Es ist ein Prozess, der sich derzeit in vielen Metropolen abspielt – und auch in mittelgroßen Städten, die über ihre übliche Größe hinaus wachsen: Veränderung. Alte Bausubstanz verschwindet in großem Stil. Neue Architektur wird errichtet. Größer, höher, voluminöser, grün-und-baum-fressend. Kurz: das kommunale Erscheinungsbild modernisiert sich rasant. Dem architektonischen Wandel inneliegend sind die Folgen der Gentrifizierung in einer Stadt, Verdrängung alter Mieter, Teuerung, Luxus, veränderte Lebens- und Erwartungshaltung.
Die Aufnahmen oben und unten zeigen, wie ein Straßenzug völlig anders aussehen kann.
Die Menschen müssen sich vielerorts in ihrer eigenen Stadt neu zurechtfinden. Oft sind es heute aber neue Bauten, die sich aufs Haar gleichen: Hutschachteln, ohne sichtbares Dach. Fassaden wie Schießscharten. Klinker. Uniformiert. Gleiche Ansichten in jedem Ort genauso. Unisex. Wiedererkennungswert? Gleich null.
Der kommunale Blogger „Paradiesbauer“ schreibt darüber in seiner Heimatstadt Gütersloh und in vielfacher Weise in seinem Blog. Lesenswert, denn hier wird deutlich, wie sich die Veränderung in kleinen Puzzle-Teilchen zu einem großen Bild des Wandels zusammenfügen.
Stadtarchive und VR-Brillen gefragt
Mein Ansatz: Wenn Veränderung schon eine Aufgabe für die Bevölkerung insgesamt ist, mit der sie sich arrangieren muss – wie sehr ist das dann erst eine Aufgabe für Menschen, deren Erinnerung im Schwinden ist? Die sich jeden Tag ein Stück mehr ins Vergessen, in Vergangenheit und damit in die Demenz verabschieden?

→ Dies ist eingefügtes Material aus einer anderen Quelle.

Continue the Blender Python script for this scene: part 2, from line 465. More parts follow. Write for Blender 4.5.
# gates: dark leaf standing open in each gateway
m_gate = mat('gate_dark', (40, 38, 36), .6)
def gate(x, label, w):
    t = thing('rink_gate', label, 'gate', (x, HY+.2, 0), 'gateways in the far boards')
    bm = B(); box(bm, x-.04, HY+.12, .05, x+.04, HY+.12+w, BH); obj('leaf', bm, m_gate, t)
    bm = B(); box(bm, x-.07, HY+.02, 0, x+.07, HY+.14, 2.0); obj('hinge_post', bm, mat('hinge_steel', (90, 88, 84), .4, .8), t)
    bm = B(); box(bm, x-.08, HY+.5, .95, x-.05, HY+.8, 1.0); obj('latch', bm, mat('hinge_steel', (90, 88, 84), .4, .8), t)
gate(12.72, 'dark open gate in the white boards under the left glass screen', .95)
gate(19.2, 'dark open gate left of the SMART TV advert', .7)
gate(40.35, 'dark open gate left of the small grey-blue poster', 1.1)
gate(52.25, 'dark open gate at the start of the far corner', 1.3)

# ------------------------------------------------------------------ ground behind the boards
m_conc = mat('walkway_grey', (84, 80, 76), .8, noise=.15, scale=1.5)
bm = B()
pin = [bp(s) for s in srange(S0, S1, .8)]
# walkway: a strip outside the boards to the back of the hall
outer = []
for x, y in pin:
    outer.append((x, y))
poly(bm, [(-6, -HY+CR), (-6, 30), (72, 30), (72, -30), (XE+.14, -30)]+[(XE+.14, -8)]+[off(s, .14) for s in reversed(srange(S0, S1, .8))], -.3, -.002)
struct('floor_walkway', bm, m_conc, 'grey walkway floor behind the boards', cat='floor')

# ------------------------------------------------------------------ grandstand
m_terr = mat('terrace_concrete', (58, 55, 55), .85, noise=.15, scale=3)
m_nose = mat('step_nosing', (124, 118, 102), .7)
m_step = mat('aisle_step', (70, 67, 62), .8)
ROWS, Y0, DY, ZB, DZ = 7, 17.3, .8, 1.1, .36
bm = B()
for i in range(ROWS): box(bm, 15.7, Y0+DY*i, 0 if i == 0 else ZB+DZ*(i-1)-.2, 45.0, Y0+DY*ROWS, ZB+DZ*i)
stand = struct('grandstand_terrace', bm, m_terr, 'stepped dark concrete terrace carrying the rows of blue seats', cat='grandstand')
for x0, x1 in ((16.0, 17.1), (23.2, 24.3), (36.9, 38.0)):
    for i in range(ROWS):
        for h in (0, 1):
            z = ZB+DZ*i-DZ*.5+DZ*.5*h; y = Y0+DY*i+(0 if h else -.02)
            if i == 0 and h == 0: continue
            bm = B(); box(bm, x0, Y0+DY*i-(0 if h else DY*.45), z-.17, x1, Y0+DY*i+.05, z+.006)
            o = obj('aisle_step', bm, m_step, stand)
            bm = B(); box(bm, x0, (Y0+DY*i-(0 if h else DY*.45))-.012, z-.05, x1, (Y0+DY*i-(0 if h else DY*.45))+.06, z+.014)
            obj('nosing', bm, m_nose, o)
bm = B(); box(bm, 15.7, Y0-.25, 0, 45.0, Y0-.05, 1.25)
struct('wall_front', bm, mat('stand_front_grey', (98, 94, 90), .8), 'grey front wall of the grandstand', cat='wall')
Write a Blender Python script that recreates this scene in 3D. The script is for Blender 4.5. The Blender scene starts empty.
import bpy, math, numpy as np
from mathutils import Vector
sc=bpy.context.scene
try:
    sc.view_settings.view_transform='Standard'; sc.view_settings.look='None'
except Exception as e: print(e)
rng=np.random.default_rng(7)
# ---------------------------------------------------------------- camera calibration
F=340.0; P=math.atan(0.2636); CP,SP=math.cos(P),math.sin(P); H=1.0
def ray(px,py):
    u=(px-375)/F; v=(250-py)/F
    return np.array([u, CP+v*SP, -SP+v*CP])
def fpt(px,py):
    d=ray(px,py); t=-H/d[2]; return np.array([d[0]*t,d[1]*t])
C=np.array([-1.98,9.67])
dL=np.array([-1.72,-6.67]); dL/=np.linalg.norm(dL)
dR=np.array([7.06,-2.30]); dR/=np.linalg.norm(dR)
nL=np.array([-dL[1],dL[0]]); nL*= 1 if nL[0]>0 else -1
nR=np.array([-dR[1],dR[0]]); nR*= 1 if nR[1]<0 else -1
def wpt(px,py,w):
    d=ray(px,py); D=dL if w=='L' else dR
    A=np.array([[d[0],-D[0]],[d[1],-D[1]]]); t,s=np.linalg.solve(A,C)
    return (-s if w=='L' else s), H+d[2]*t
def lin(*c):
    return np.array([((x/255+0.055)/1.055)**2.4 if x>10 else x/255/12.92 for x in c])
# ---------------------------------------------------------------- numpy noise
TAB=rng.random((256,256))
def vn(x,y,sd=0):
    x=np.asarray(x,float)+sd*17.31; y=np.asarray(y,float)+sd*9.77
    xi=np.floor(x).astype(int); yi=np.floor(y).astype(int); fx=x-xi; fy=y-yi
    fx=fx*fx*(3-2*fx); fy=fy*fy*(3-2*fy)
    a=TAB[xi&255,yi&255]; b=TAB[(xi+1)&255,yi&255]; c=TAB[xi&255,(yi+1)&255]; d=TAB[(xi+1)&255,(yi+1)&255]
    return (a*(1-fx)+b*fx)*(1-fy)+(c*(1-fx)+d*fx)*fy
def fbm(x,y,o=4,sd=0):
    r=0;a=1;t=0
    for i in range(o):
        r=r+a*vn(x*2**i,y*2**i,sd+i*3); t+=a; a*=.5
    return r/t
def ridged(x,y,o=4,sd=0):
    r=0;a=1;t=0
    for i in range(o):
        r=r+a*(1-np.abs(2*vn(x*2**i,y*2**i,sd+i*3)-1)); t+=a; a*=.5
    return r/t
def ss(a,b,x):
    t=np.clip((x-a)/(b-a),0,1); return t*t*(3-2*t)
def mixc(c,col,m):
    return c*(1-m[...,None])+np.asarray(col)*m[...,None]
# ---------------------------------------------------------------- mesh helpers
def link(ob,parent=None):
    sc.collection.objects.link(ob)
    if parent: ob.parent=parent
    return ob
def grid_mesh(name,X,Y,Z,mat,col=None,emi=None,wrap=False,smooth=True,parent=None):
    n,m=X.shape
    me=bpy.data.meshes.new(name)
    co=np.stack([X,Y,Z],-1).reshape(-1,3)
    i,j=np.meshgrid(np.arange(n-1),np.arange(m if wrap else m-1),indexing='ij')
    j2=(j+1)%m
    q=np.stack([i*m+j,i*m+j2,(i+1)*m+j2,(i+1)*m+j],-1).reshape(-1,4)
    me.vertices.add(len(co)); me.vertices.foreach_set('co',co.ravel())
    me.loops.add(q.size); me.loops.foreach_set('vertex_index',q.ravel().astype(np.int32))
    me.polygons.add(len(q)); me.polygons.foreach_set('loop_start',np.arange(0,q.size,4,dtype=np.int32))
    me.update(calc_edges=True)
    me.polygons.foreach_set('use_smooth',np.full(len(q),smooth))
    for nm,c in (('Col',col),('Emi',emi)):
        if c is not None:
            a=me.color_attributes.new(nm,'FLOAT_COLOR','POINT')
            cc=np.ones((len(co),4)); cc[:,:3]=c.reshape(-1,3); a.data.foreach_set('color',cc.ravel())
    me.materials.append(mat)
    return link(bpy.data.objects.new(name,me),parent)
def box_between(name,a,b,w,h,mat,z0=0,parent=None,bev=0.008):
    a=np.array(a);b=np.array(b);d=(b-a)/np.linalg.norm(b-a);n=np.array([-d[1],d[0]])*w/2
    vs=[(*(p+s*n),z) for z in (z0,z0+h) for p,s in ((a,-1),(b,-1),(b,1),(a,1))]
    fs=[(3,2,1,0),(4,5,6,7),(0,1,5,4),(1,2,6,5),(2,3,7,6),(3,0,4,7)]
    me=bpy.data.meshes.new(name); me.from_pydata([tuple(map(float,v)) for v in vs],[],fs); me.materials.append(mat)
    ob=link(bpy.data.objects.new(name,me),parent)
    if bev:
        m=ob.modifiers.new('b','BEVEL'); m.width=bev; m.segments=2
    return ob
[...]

Ich kenne diese Herausforderung durch meinen eigenen Einsatz, zehn Jahre, Sorgearbeit bei Demenz.
Und daher wünsche ich mir heute um so mehr: Den Einsatz von VR-Brillen. Die Stadtarchive sind eigentlich gerade besonders gefragt, alte Straßenzüge fotografisch oder in Videobeiträgen festzuhalten, bevor sie auf immer verschwinden. Diese historischen Fotos können dann Grundlage sein für die Übersetzung in virtuelle Stadtansichten, die man mittels der Brille in einer grafischen 360-Grad-Wanderung durchschreiten und erleben kann. Mit der Brille auf der Nase lässt es sich eintauchen, in die vergangene Welt, lässt sich ein Stück Erinnerung beleben und für Augenblicke zurückholen.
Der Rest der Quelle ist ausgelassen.